Saturday, February 7, 2009

No Place Like Home - Amira Hass

Stories of the horrors that befell entire Palestinian families during the war

Haaretz, February 7, 2009 - Within seconds A'amer al-Dayeh lost his parents, two sisters, three sisters-in-law, three brothers and 12 of their children. The youngest, Sansabeel, was 3 months old. The oldest, Ali, was 11. It happened on January 6, when an Israeli plane bombed Dayeh's house between 5:30 and 6 A.M. He is now living with relatives, his home destroyed. For four years he lived in the West Bank, where he studied education at An-Najah National University in Nablus, and worked in a Palestinian Authority security agency under Yasser Arafat. For a month in 2002 he was trapped with the Palestinian leader in the Muqata in Ramallah during the Israeli siege on the PA headquarters.

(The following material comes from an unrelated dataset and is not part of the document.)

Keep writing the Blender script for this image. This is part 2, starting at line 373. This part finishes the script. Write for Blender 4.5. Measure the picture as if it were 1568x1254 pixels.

On the morning of Tuesday, January 6, during the 60th hour of the Israel Defense Forces' ground offensive, soldiers had already deployed among the houses in the southernmost section of the Zeitoun neighborhood, a few kilometers from where Dayeh lived, and from which the frightening noises of explosions and gunfire emanated for two days. Many people started to flee.

On the narrow, densely built-up street, a rumor spread that the IDF was going to bombard the house of the Dayehs' neighbors and that the Red Cross had informed the family. Local residents, including the Dayehs, left their homes in a panic and started heading west. But then someone called the Red Cross, which said there was no talk of any such action, "and everyone went back, including our family."